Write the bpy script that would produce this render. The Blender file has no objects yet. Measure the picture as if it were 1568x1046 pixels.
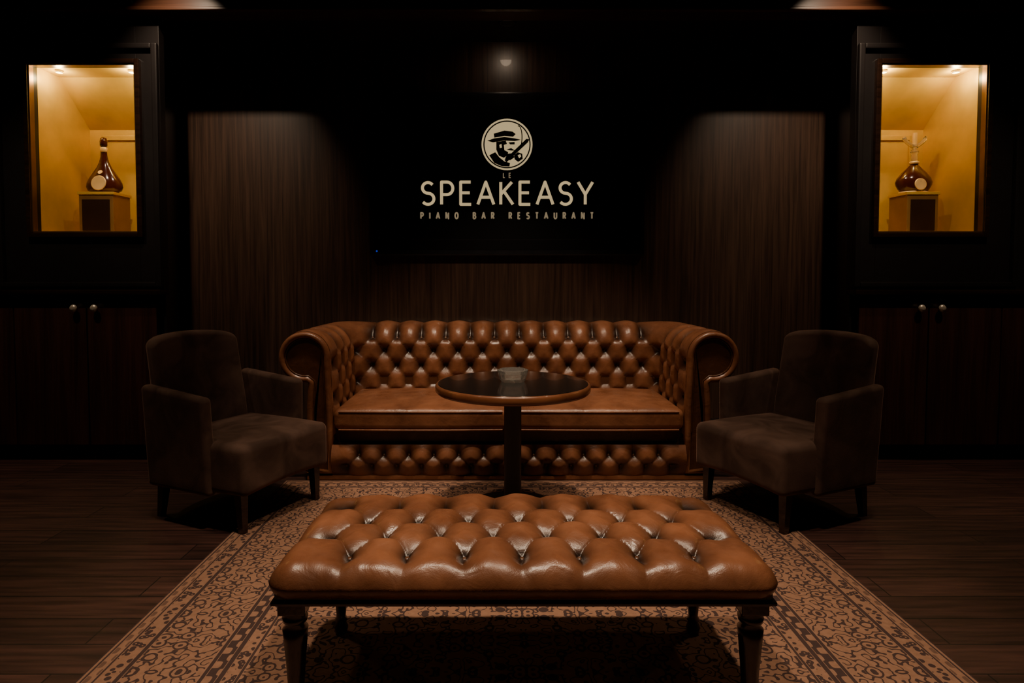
import bpy, bmesh, math, random
from mathutils import Vector, Matrix
random.seed(3)
scene=bpy.context.scene
pi=math.pi
# ---------------------------------------------------------------- materials
def newmat(name):
    m=bpy.data.materials.new(name); m.use_nodes=True
    nt=m.node_tree; b=nt.nodes['Principled BSDF']
    return m,nt,b
def N(nt,t,**kw):
    n=nt.nodes.new(t)
    for k,v in kw.items(): setattr(n,k,v)
    return n
def plain(name,col,rough=.5,metal=0,bump=0,bscale=200,var=.15,vscale=8,emit=None,estr=0,coat=0,spec=None):
    m,nt,b=newmat(name); L=nt.links
    tc=N(nt,'ShaderNodeTexCoord'); no=N(nt,'ShaderNodeTexNoise'); no.inputs['Scale'].default_value=vscale; no.inputs['Detail'].default_value=5
    L.new(tc.outputs['Object'],no.inputs['Vector'])
    r=N(nt,'ShaderNodeValToRGB'); r.color_ramp.elements[0].position=.3; r.color_ramp.elements[1].position=.7
    r.color_ramp.elements[0].color=tuple(c*(1-var) for c in col)+(1,)
    r.color_ramp.elements[1].color=tuple(min(1,c*(1+var)) for c in col)+(1,)
    L.new(no.outputs['Fac'],r.inputs['Fac']); L.new(r.outputs['Color'],b.inputs['Base Color'])
    b.inputs['Roughness'].default_value=rough; b.inputs['Metallic'].default_value=metal
    b.inputs['Coat Weight'].default_value=coat
    if spec is not None: b.inputs['Specular IOR Level'].default_value=spec
    if bump:
        n2=N(nt,'ShaderNodeTexNoise'); n2.inputs['Scale'].default_value=bscale; L.new(tc.outputs['Object'],n2.inputs['Vector'])
        bp=N(nt,'ShaderNodeBump'); bp.inputs['Strength'].default_value=bump; bp.inputs['Distance'].default_value=.002
        L.new(n2.outputs['Fac'],bp.inputs['Height']); L.new(bp.outputs['Normal'],b.inputs['Normal'])
    if emit:
        b.inputs['Emission Color'].default_value=emit+(1,); b.inputs['Emission Strength'].default_value=estr
    return m
def leather(name,c1,c2,cd,r0=.24,r1=.42):
    m,nt,b=newmat(name); L=nt.links
    tc=N(nt,'ShaderNodeTexCoord'); no=N(nt,'ShaderNodeTexNoise'); no.inputs['Scale'].default_value=6; no.inputs['Detail'].default_value=6; no.inputs['Roughness'].default_value=.6
    L.new(tc.outputs['Object'],no.inputs['Vector'])
    r=N(nt,'ShaderNodeValToRGB'); r.color_ramp.elements[0].position=.32; r.color_ramp.elements[1].position=.68
    r.color_ramp.elements[0].color=c1+(1,); r.color_ramp.elements[1].color=c2+(1,)
    L.new(no.outputs['Fac'],r.inputs['Fac'])
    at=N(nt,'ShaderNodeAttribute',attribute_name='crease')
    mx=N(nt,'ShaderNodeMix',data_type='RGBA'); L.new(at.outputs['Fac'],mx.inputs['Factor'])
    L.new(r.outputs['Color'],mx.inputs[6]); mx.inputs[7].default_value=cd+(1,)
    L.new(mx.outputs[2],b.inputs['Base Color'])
    n3=N(nt,'ShaderNodeTexNoise'); n3.inputs['Scale'].default_value=15; L.new(tc.outputs['Object'],n3.inputs['Vector'])
    mr=N(nt,'ShaderNodeMapRange'); mr.inputs[1].default_value=.3; mr.inputs[2].default_value=.7; mr.inputs[3].default_value=r0; mr.inputs[4].default_value=r1
    L.new(n3.outputs['Fac'],mr.inputs[0]); L.new(mr.outputs[0],b.inputs['Roughness'])
    v=N(nt,'ShaderNodeTexVoronoi'); v.inputs['Scale'].default_value=350; L.new(tc.outputs['Object'],v.inputs['Vector'])
    n2=N(nt,'ShaderNodeTexNoise'); n2.inputs['Scale'].default_value=16; n2.inputs['Detail'].default_value=4; n2.inputs['Distortion'].default_value=.8; L.new(tc.outputs['Object'],n2.inputs['Vector'])
    ma=N(nt,'ShaderNodeMath',operation='MULTIPLY_ADD'); ma.inputs[1].default_value=.05; L.new(v.outputs['Distance'],ma.inputs[0]); L.new(n2.outputs['Fac'],ma.inputs[2])
    bp=N(nt,'ShaderNodeBump'); bp.inputs['Strength'].default_value=.32; bp.inputs['Distance'].default_value=.009
    L.new(ma.outputs[0],bp.inputs['Height']); L.new(bp.outputs['Normal'],b.inputs['Normal'])
    return m
def wood(name,c1,c2,rough,axis='Z',scale=30,coat=0,p0=.35,p1=.68):
    m,nt,b=newmat(name); L=nt.links
    tc=N(nt,'ShaderNodeTexCoord'); mp=N(nt,'ShaderNodeMapping')
    s={'X':(1.0,scale,scale),'Y':(scale,1.0,scale),'Z':(scale,scale,1.0)}[axis]
    mp.inputs['Scale'].default_value=s
    L.new(tc.outputs['Object'],mp.inputs['Vector'])
    no=N(nt,'ShaderNodeTexNoise'); no.inputs['Scale'].default_value=1.5; no.inputs['Detail'].default_value=8; no.inputs['Roughness'].default_value=.65; no.inputs['Distortion'].default_value=.4
    L.new(mp.outputs[0],no.inputs['Vector'])
    r=N(nt,'ShaderNodeValToRGB'); r.color_ramp.elements[0].position=p0; r.color_ramp.elements[1].position=p1
    r.color_ramp.elements[0].color=c1+(1,); r.color_ramp.elements[1].color=c2+(1,)
    L.new(no.outputs['Fac'],r.inputs['Fac']); L.new(r.outputs['Color'],b.inputs['Base Color'])
    b.inputs['Roughness'].default_value=rough; b.inputs['Coat Weight'].default_value=coat
    bp=N(nt,'ShaderNodeBump'); bp.inputs['Strength'].default_value=.15; bp.inputs['Distance'].default_value=.002
    L.new(no.outputs['Fac'],bp.inputs['Height']); L.new(bp.outputs['Normal'],b.inputs['Normal'])
    return m
M_leather=leather('brown_leather',(.150,.056,.025),(.300,.120,.055),(.016,.006,.003))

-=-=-

Give all the lines above again, character for character, without pictures.

Write the bpy script that would produce this render. The Blender file has no objects yet. Measure the picture as if it were 1568x1046 pixels.
import bpy, bmesh, math, random
from mathutils import Vector, Matrix
random.seed(3)
scene=bpy.context.scene
pi=math.pi
# ---------------------------------------------------------------- materials
def newmat(name):
    m=bpy.data.materials.new(name); m.use_nodes=True
    nt=m.node_tree; b=nt.nodes['Principled BSDF']
    return m,nt,b
def N(nt,t,**kw):
    n=nt.nodes.new(t)
    for k,v in kw.items(): setattr(n,k,v)
    return n
def plain(name,col,rough=.5,metal=0,bump=0,bscale=200,var=.15,vscale=8,emit=None,estr=0,coat=0,spec=None):
    m,nt,b=newmat(name); L=nt.links
    tc=N(nt,'ShaderNodeTexCoord'); no=N(nt,'ShaderNodeTexNoise'); no.inputs['Scale'].default_value=vscale; no.inputs['Detail'].default_value=5
    L.new(tc.outputs['Object'],no.inputs['Vector'])
    r=N(nt,'ShaderNodeValToRGB'); r.color_ramp.elements[0].position=.3; r.color_ramp.elements[1].position=.7
    r.color_ramp.elements[0].color=tuple(c*(1-var) for c in col)+(1,)
    r.color_ramp.elements[1].color=tuple(min(1,c*(1+var)) for c in col)+(1,)
    L.new(no.outputs['Fac'],r.inputs['Fac']); L.new(r.outputs['Color'],b.inputs['Base Color'])
    b.inputs['Roughness'].default_value=rough; b.inputs['Metallic'].default_value=metal
    b.inputs['Coat Weight'].default_value=coat
    if spec is not None: b.inputs['Specular IOR Level'].default_value=spec
    if bump:
        n2=N(nt,'ShaderNodeTexNoise'); n2.inputs['Scale'].default_value=bscale; L.new(tc.outputs['Object'],n2.inputs['Vector'])
        bp=N(nt,'ShaderNodeBump'); bp.inputs['Strength'].default_value=bump; bp.inputs['Distance'].default_value=.002
        L.new(n2.outputs['Fac'],bp.inputs['Height']); L.new(bp.outputs['Normal'],b.inputs['Normal'])
    if emit:
        b.inputs['Emission Color'].default_value=emit+(1,); b.inputs['Emission Strength'].default_value=estr
    return m
def leather(name,c1,c2,cd,r0=.24,r1=.42):
    m,nt,b=newmat(name); L=nt.links
    tc=N(nt,'ShaderNodeTexCoord'); no=N(nt,'ShaderNodeTexNoise'); no.inputs['Scale'].default_value=6; no.inputs['Detail'].default_value=6; no.inputs['Roughness'].default_value=.6
    L.new(tc.outputs['Object'],no.inputs['Vector'])
    r=N(nt,'ShaderNodeValToRGB'); r.color_ramp.elements[0].position=.32; r.color_ramp.elements[1].position=.68
    r.color_ramp.elements[0].color=c1+(1,); r.color_ramp.elements[1].color=c2+(1,)
    L.new(no.outputs['Fac'],r.inputs['Fac'])
    at=N(nt,'ShaderNodeAttribute',attribute_name='crease')
    mx=N(nt,'ShaderNodeMix',data_type='RGBA'); L.new(at.outputs['Fac'],mx.inputs['Factor'])
    L.new(r.outputs['Color'],mx.inputs[6]); mx.inputs[7].default_value=cd+(1,)
    L.new(mx.outputs[2],b.inputs['Base Color'])
    n3=N(nt,'ShaderNodeTexNoise'); n3.inputs['Scale'].default_value=15; L.new(tc.outputs['Object'],n3.inputs['Vector'])
    mr=N(nt,'ShaderNodeMapRange'); mr.inputs[1].default_value=.3; mr.inputs[2].default_value=.7; mr.inputs[3].default_value=r0; mr.inputs[4].default_value=r1
    L.new(n3.outputs['Fac'],mr.inputs[0]); L.new(mr.outputs[0],b.inputs['Roughness'])
    v=N(nt,'ShaderNodeTexVoronoi'); v.inputs['Scale'].default_value=350; L.new(tc.outputs['Object'],v.inputs['Vector'])
    n2=N(nt,'ShaderNodeTexNoise'); n2.inputs['Scale'].default_value=16; n2.inputs['Detail'].default_value=4; n2.inputs['Distortion'].default_value=.8; L.new(tc.outputs['Object'],n2.inputs['Vector'])
    ma=N(nt,'ShaderNodeMath',operation='MULTIPLY_ADD'); ma.inputs[1].default_value=.05; L.new(v.outputs['Distance'],ma.inputs[0]); L.new(n2.outputs['Fac'],ma.inputs[2])
    bp=N(nt,'ShaderNodeBump'); bp.inputs['Strength'].default_value=.32; bp.inputs['Distance'].default_value=.009
    L.new(ma.outputs[0],bp.inputs['Height']); L.new(bp.outputs['Normal'],b.inputs['Normal'])
    return m
def wood(name,c1,c2,rough,axis='Z',scale=30,coat=0,p0=.35,p1=.68):
    m,nt,b=newmat(name); L=nt.links
    tc=N(nt,'ShaderNodeTexCoord'); mp=N(nt,'ShaderNodeMapping')
    s={'X':(1.0,scale,scale),'Y':(scale,1.0,scale),'Z':(scale,scale,1.0)}[axis]
    mp.inputs['Scale'].default_value=s
    L.new(tc.outputs['Object'],mp.inputs['Vector'])
    no=N(nt,'ShaderNodeTexNoise'); no.inputs['Scale'].default_value=1.5; no.inputs['Detail'].default_value=8; no.inputs['Roughness'].default_value=.65; no.inputs['Distortion'].default_value=.4
    L.new(mp.outputs[0],no.inputs['Vector'])
    r=N(nt,'ShaderNodeValToRGB'); r.color_ramp.elements[0].position=p0; r.color_ramp.elements[1].position=p1
    r.color_ramp.elements[0].color=c1+(1,); r.color_ramp.elements[1].color=c2+(1,)
    L.new(no.outputs['Fac'],r.inputs['Fac']); L.new(r.outputs['Color'],b.inputs['Base Color'])
    b.inputs['Roughness'].default_value=rough; b.inputs['Coat Weight'].default_value=coat
    bp=N(nt,'ShaderNodeBump'); bp.inputs['Strength'].default_value=.15; bp.inputs['Distance'].default_value=.002
    L.new(no.outputs['Fac'],bp.inputs['Height']); L.new(bp.outputs['Normal'],b.inputs['Normal'])
    return m
M_leather=leather('brown_leather',(.150,.056,.025),(.300,.120,.055),(.016,.006,.003))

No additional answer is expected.